From an article in the US radical newsletter Dissident Voice (1.5.07) by Sharat G Lin
Over 1.5 million people took part in May Day demonstrations in 2006 in what amounted to one of the single largest days of protest in US history. Many also participated in a general strike by refusing to conduct business, go to work, or attend school. The protests were called by immigrants groups and immigrant solidarity groups as a national day of action against House Resolution 4437, which would have criminalized those assisting undocumented immigrants as alien smugglers
and turned undocumented status from a civil violation to a federal aggravated felony.
The importance of May Day for immigrant communities in the US is not only of demanding fundamental constitutional rights for immigrants, but for economic rights as immigrant workers. It was chosen because May Day is a living tradition in the Latin American countries from which most of the undocumented immigrants in the US come. May Day is also an international day of labor solidarity.
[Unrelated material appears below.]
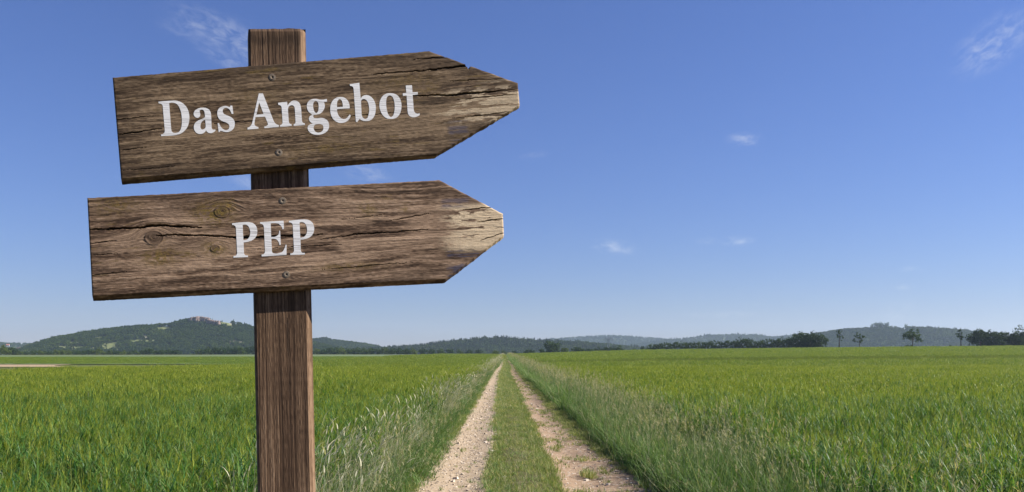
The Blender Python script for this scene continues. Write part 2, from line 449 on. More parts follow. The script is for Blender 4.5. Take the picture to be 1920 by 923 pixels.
rng = np.random.default_rng(7)
def fan(y0, y1, dens, spread=.70, near_pad=2.0):
    """random points on the wedge of land in view between two distances"""
    n = int(dens * (spread * (y1 * y1 - y0 * y0) + 2 * near_pad * (y1 - y0)))
    u = rng.random(n * 2); Y = np.sqrt(y0 * y0 + u * (y1 * y1 - y0 * y0))
    X = (rng.random(n * 2) * 2 - 1) * (spread * y1 + near_pad)
    k = np.abs(X) < spread * Y + near_pad
    X, Y = X[k], Y[k]
    return X[:n], Y[:n]

def sown(X, Y, coll, nvar, smin, smax, lean=.06, zs=None, zoff=0., wind=(.05, -.02)):
    n = len(X); Z = land(X, Y) + zoff
    s = rng.uniform(smin, smax, n)
    sc = np.stack([s, s, s * (zs if zs is not None else 1.0) * rng.uniform(.92, 1.08, n)], -1)
    return (np.stack([X, Y, Z], -1), np.stack([rng.normal(0, lean, n), rng.normal(0, lean, n) + wind[0], rng.uniform(-.5, .5, n) if False else rng.normal(0, .5, n)], -1), sc, rng.integers(0, nvar, n))

LINE_Y = lambda X: 150 + .10 * np.asarray(X)          # where the right field meets the next one
def in_left(X, Y):
    e = -2.05 + track_x(Y) * (Y > 9) + .25 * (vnoise(Y * .5, 0 * Y, 3) - .5)
    return (X < e) & (X > BARLEY_X(Y)) & (Y < 640)
def in_right(X, Y):
    e = 2.95 + track_x(Y) * (Y > 9) + .5 * (vnoise(Y * .35, 0 * Y, 4) - .5)
    return X > e

def crop_rows():
    parts = {'L': [[] for _ in range(4)], 'R': [[] for _ in range(4)], 'F': [[] for _ in range(4)]}
    bands = [(3.0, 20, 12), (20, 70, 5.2), (70, 200, 1.15), (200, 470, .18)]
    for k, (y0, y1, dens) in enumerate(bands):
        X, Y = fan(y0, y1, dens)
        gap = vnoise(X * 1.5, Y * 1.5, 9) > .14      # small thin spots
        l = in_left(X, Y) & gap; rgt = in_right(X, Y) & (Y < LINE_Y(X) - 32) & gap; f = in_right(X, Y) & (Y > LINE_Y(X)) & (Y < np.interp(CX + F * X / Y, CREST_PX, CREST_Y) + 10)
        for key, m in (('L', l), ('R', rgt), ('F', f)):
            if m.sum() == 0: continue
            P = sown(X[m], Y[m], BAR[k], 5, .9, 1.12, .07)
            hz = .74 + .42 * fbm(X[m] / 2.0, Y[m] / 3.5, 12, 4)
            P[2][:, 2] *= hz * (1.10 if key == 'F' else 1.0)
            parts[key][k].append(P)
    names = {'L': ('barley_crop', 'green barley crop left of the dirt track, behind the wooden signpost', 'barley'),
             'R': ('barley_crop', 'green barley crop filling the near field right of the dirt track', 'barley'),
             'F': ('barley_crop', 'yellow-green barley field beyond the dark line, below the right hedgerow', 'barley')}
    for key, lods in parts.items():
        first = None
        for k, lst in enumerate(lods):
            if not lst: continue
            P = [np.concatenate([q[j] for q in lst]) for j in range(4)]
            yield key, k, P, names[key]

# one object per field: its tufts of every size come from one joined set of prototypes
ALLBAR = bpy.data.collections.new('barley_all')
_offs, _n = [], 0
for k, c in enumerate(BAR):
    _offs.append(_n)
    for o in sorted(c.objects, key=lambda o: o.name):
        q = bpy.data.objects.new('tuft_%03d' % _n, o.data); ALLBAR.objects.link(q); _n += 1
_fields = {}
for key, k, P, nm in crop_rows():
    P[3] = P[3] + _offs[k]; _fields.setdefault(key, (nm, []))[1].append(P)
for key, (nm, lst) in _fields.items():
    P = [np.concatenate([q[j] for q in lst]) for j in range(4)]
    scatter(nm[0], P[0], P[1], P[2], P[3], ALLBAR, nm[1], nm[2])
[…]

May Day itself was born, in part, out of fear of police raids on immigrant workers. In 1884 the Federation of Organized Trades and Labor Unions, predecessor of the American Federation of Labor (AFL), called for an eight-hour workday. When implementation appeared unlikely, a general strike was called in Chicago on May 1, 1886. On that day, some 80,000 workers marched down Chicago’s Michigan Avenue in what is generally recognized as the first May Day parade. In the succeeding days, supporting strikes broke out in other cities, such as Milwaukee, Cincinnati, and New York City.
On May 3, four striking workers were killed by police at the McCormick Reaper Works in Chicago. At an evening rally on May 4 in Haymarket Square, called to protest the killings, police moved in to disperse the crowd when a bomb went off, killing seven policemen. Police retaliated by firing into the crowd of workers, killing and wounding an unknown number of civilians.
Determined to crush the labor agitations, police interrogations and arrests went on through the night and the ensuing days. Homes of workers, most of whom were immigrants from Europe , were raided in the middle of the night. Hundreds of immigrants were rounded up without charges. A police reign of terror descended on the organized workers of Chicago and their families.
Eight people, including five German immigrants, were eventually charged and convicted for the deaths of the policemen, even though no evidence was ever presented directly linking them to the bombing in Haymarket Square. Four of the defendants were publicly hanged in 1887.
In Paris in 1889, the International Workingmen’s Association (Second International) called for worldwide demonstrations on May 1, 1890, commemorating the struggle of Chicago workers. The international tradition of May Day was born.